From a Minister/Author in Tennessee:

Dear Brother Al, I am certainly in agreement with your conclusions regarding the plurality issue. I have in my files quotations from many conservative brethren who agree with your conclusions on this subject as well. It also surprises many people to learn that David Lipscomb did not even believe that a man had to be married to serve as an elder!! In response to the question: "Can a man be a bishop or a deacon who has no wife?" he wrote, "We believe an unmarried or childless man, if otherwise qualified, may be a bishop or a deacon. ... If a man gets his training in some other way and shows his fitness of ruling, even though he has no family of his own, shall the church be deprived of his proven talent?" [Questions and Answers by Lipscomb and Sewell, p. 204].

From a Reader in [Unknown]:

Brother Al, Thank you so much for your thoughts and insights regarding the plurality of children for pastors. I completely agree with your conclusions. However, I really wonder if these passages demand that an elder have children at all, or even if they must be old enough to be "baptized believers." Could there be other ways that a childless man might prove his ability to manage the family of God? Just how far should we press these passages? Can the underlying intent of these character qualities be understood and applied more broadly than the actual statements?

From a Minister in Arkansas:

Brother Al, Thank you for getting this info out concerning the plurality of children (which some have made a requirement for being an elder of the church). Please also consider the phrase -- "having faithful children" (KJV) or "whose children believe" (NIV). In these two versions the word translated "faithful" and "believe" is seen by many as meaning that the children must be Christians. However, I think many have missed the whole point. This is the Greek word "pistos" which may be translated "trustworthy." The context seems to mean that the children or child is trustworthy, and in subjection to the rule of the father. Just a thought. What do you think?
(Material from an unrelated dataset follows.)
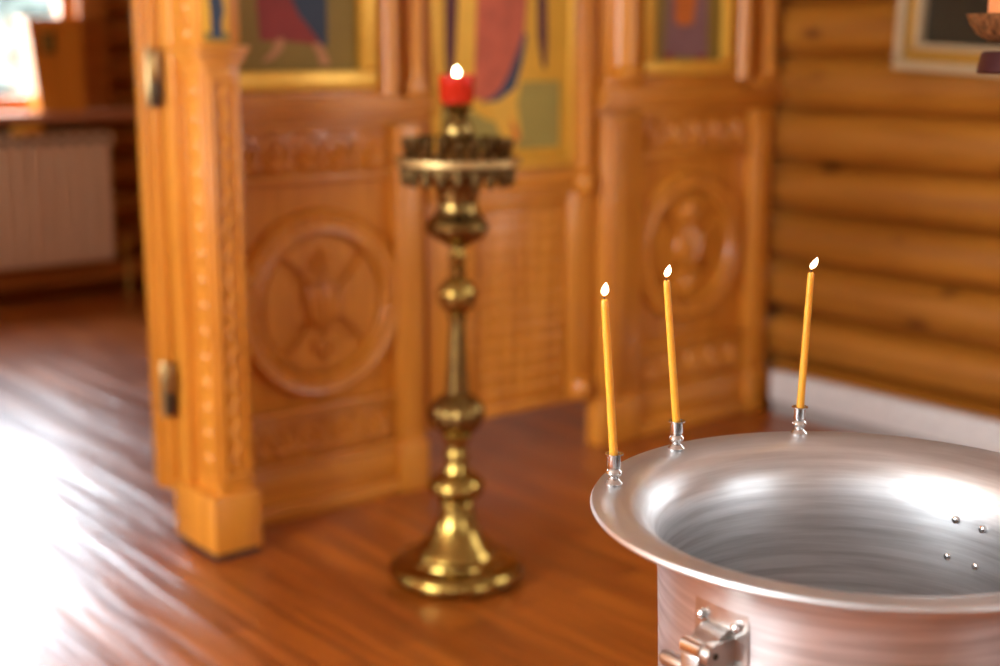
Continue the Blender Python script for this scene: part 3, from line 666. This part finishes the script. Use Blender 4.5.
for ((x, y), _), lean, hgt, lab, fl in zip(cands, (-.073, -.092, .036), (.190, .188, .186), labs, (0.0, .0015, .004)):
    cup_sock(x, y, lean)
    zb = .9505 + .0265
    org = Vector((x, y, zb))
    ax = (Vector((0, 0, 1)) + RIGHT * lean).normalized()
    q = Vector((0, 0, 1)).rotation_difference(ax).to_matrix().to_4x4()
    c = thing('candle', org, lab, 'candle', 'lit candles on the font rim')
    def put(mb, nm, mt, extra=Matrix.Identity(4)):
        o = MBbuild_local(mb, nm, mt, c); o.data.transform(extra); o.data.transform(q); return o
    def MBbuild_local(mb, nm, mt, par):
        me = bpy.data.meshes.new(nm); mb.bm.to_mesh(me); mb.bm.free(); me.materials.append(M[mt]); me.set_sharp_from_angle(angle=math.radians(35))
        o = bpy.data.objects.new(nm, me); COL.objects.link(o); o.parent = par; return o
    n_ = 16; pr = [(.0050 - .0008 * k / n_ + .0001 * math.sin(k * 1.7), hgt * k / n_) for k in range(n_)] + [(.0041, hgt - .003), (.0032, hgt), (.0005, hgt - .001)]
    put(MB().lathe(pr, seg=20), 'wax_stick', 'wax')
    put(MB().tube([(0, 0, hgt - .002), (0, 0, hgt + .003), (.0012, 0, hgt + .007)], .0007, 6), 'wick', 'wick')
    fm = MB(); b = bmesh.new(); fm.lathe([(r * .88, h * .40) for r, h in [(.0003, 0), (.0030, .004), (.0046, .011), (.0047, .018), (.0032, .028), (.0003, .038)]], seg=16)
    sh = Matrix.Translation((0, 0, hgt + .003)) @ Matrix.Shear('XY', 4, (.0, .0)) if False else Matrix.Translation((0, 0, hgt + .004))
    o = MBbuild_local(fm, 'flame', 'flame', c)
    for v in o.data.vertices: 
        d = v.co.z * (.10 + fl * 90); v.co += RIGHT * d
    o.data.transform(Matrix.Translation(ax * (hgt + .004)))
# rivets inside the bowl on the far side of the right-hand handle
for a, zz in ((5.2, .880), (-4.6, .878), (7.1, .831), (-3.0, .829)):
    A = math.radians(a); mb = MB(); mb.lathe([(.0052, -.002), (.0052, .0008), (.0044, .0026), (.0024, .0037), (.0002, .0040)], (0, 0, 0), 'X', 16)
    mt = Matrix.Translation(Vector((FX, FY, zz))) @ Matrix.Rotation(A + PI, 4, 'Z') @ Matrix.Translation(Vector((-.2165, 0, 0)))
    bmesh.ops.transform(mb.bm, matrix=mt, verts=mb.bm.verts); mb.build('rivet', 'steel', B)
# folding handle riveted to the outside (two of them, facing one another)
def handle(ang):
    A = math.radians(ang)
    mt = Matrix.Translation(Vector((FX, FY, 0))) @ Matrix.Rotation(A, 4, 'Z')
    def fin(mb, name, mat, par):
        bmesh.ops.transform(mb.bm, matrix=mt, verts=mb.bm.verts); return mb.build(name, mat, par)
    mb = MB(); n = 9                                     # curved mounting plate
    for (r0, r1, z0, z1) in ((.2195, .2235, .775, .888),):
        b = bmesh.new(); G_ = []
        for i in range(n):
            a = math.radians(-9.6 + 19.2 * i / (n - 1))
            G_.append([b.verts.new((r * math.cos(a), r * math.sin(a), z)) for r, z in ((r0, z0), (r1, z0), (r1, z1), (r0, z1))])
        for p, q_ in zip(G_, G_[1:]):
            for k in range(4): b.faces.new((p[k], p[(k + 1) % 4], q_[(k + 1) % 4], q_[k]))
        b.faces.new(G_[0]); b.faces.new(G_[-1]); bmesh.ops.recalc_face_normals(b, faces=b.faces)
        bmesh.ops.bevel(b, geom=[e for e in b.edges if e.calc_face_angle(0) > .8], offset=.001, segments=2, affect='EDGES'); mb.use('castal'); mb._merge(b)
    pl = fin(mb, 'handle_plate', None, B)
    for y, z in ((-.0235, .872), (.0235, .872), (-.0235, .828), (.0235, .828)):
        mb = MB(); mb.lathe([(.0058, .218), (.0058, .2255), (.005, .2280), (.003, .2295), (.0003, .230)], (0, y, z), 'X', 20)
        fin(mb, 'bolt', 'steel', pl)
    mb = MB()                                            # bracket: sloping web and the eye the pin runs through
    mb.prism([(.222, .868), (.227, .868), (.240, .862), (.249, .853), (.249, .842), (.222, .832)], -.017, .016, 'xz')
    for z0 in (.012,):
        b = bmesh.new(); C_ = (.2515, .848)
        ring = [(C_[0] + .0125 * math.cos(i * PI / 10 - PI / 2), C_[1] + .0125 * math.sin(i * PI / 10 - PI / 2)) for i in range(11)]
        mb.prism(ring + [(.230, .860), (.222, .860), (.222, .812), (.232, .812)], z0, z0 + .010, 'xz')
    b = mb; fin(mb, 'bracket', 'castal', pl)
    mb = MB(); mb.lathe([(.0005, -.0232), (.0034, -.0230), (.0036, -.0215), (.0036, -.010)], (.2515, 0, .848), 'Y', 16); fin(mb, 'pin', 'hinge_dark', pl)
    mb = MB(); mb.tube([(.2515, -.021, .848), (.2515, -.020, .848), (.2515, .006, .848), (.2515, .007, .848)], [.0075, .009, .009, .0075], 22); fin(mb, 'hinge_barrel', 'steel', pl)
    mb = MB()                                            # the folding grip hangs from the barrel
    mb.box(.2445, .2600, -.0185, .0065, .790, .843, .0025)
    mb.tube([(.2525, -.052, .824), (.2525, -.050, .824), (.2525, -.045, .824), (.2525, -.017, .824)], [.003, .007, .009, .009], 20)
    fin(mb, 'grip', 'castal', pl)
handle(180); handle(0)
# candle pedestal at the right edge
K = thing('candle_pedestal', (2.026, 1.205, 0), 'tall stand at the upper right corner with a spattered copper dish and dark red knop', 'candle stand')
c = (2.026, 1.205, 0)
MB().lathe([(.0005, 1.449), (.07, 1.449), (.089, 1.451), (.106, 1.462), (.117, 1.477), (.1235, 1.492), (.120, 1.492), (.109, 1.474), (.0005, 1.468)], c, seg=64).build('dish', 'speckle', K)
MB().lathe([(.0005, 1.403), (.101, 1.403), (.103, 1.406), (.098, 1.432), (.094, 1.436), (.0005, 1.434)], c, seg=48).build('knop', 'burgundy', K)
MB().lathe([(.14, 0), (.15, .01), (.14, .03), (.05, .05), (.014, .10), (.012, .6), (.018, .62), (.012, .64), (.012, 1.35), (.03, 1.402)], c, seg=40).build('stem', 'speckle', K)
MB().lathe([(.02, 1.435), (.02, 1.45)], c, seg=24).build('neck', 'speckle', K)
tag(MB().lathe([(.0005, 1.4685), (.092, 1.4745), (.092, 1.66), (.086, 1.668), (.0005, 1.664)], c, seg=48).build('pillar_candle', 'orange_wax', origin=(2.026, 1.205, 1.47)),
    'thick orange candle standing in the copper dish at the upper right corner', 'candle')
From an Elder in Missouri:

Bro. Al, Again, very well done. On the same topic: I have heard arguments about men who did not "father" children, but who raised adopted children from birth, or from very early in their lives, or who raised foster children in their home. I believe the principle behind Paul's statements has nothing to do with whether the man can actually "plant the seed" in order to "father" a child or children, but instead has to do with whether he has been a good parental leader in the household. This ability can be seen just as clearly by rearing adopted children/child or foster children as any other way. Almost anyone can father a child, but it takes a real Christian man to be a spiritual leader and dad to those placed under his care. Our eldership here has been discussing the totality of the qualities given in Timothy and Titus, and the consensus reached is that it is NOT a check list as some seem to make it out to be. From a purely legalistic perspective, few if any men would qualify if they had to demonstrate anything resembling what I often hear is needed. We are all mere mortals, after all, and even the best men I have known do not have all the totality of the qualities described. Additionally, if you take Paul's "list" to Timothy, and the "list" to Titus, you come up with some differences in the "lists" that make the entire study, from a legalistic point of view, quite interesting, to say the least. Al, I would refer your readers to your other Reflections on the topic of elders as well [listed under the heading "Elders" on my Topical Index page. -- Al Maxey]. You have provided much to think about for anyone who is open-minded enough to see the Truth. However, many are just wresting the Scriptures, seemingly with no purpose other than to stir things up and further the division that exists among us! Keep up the good work, brother.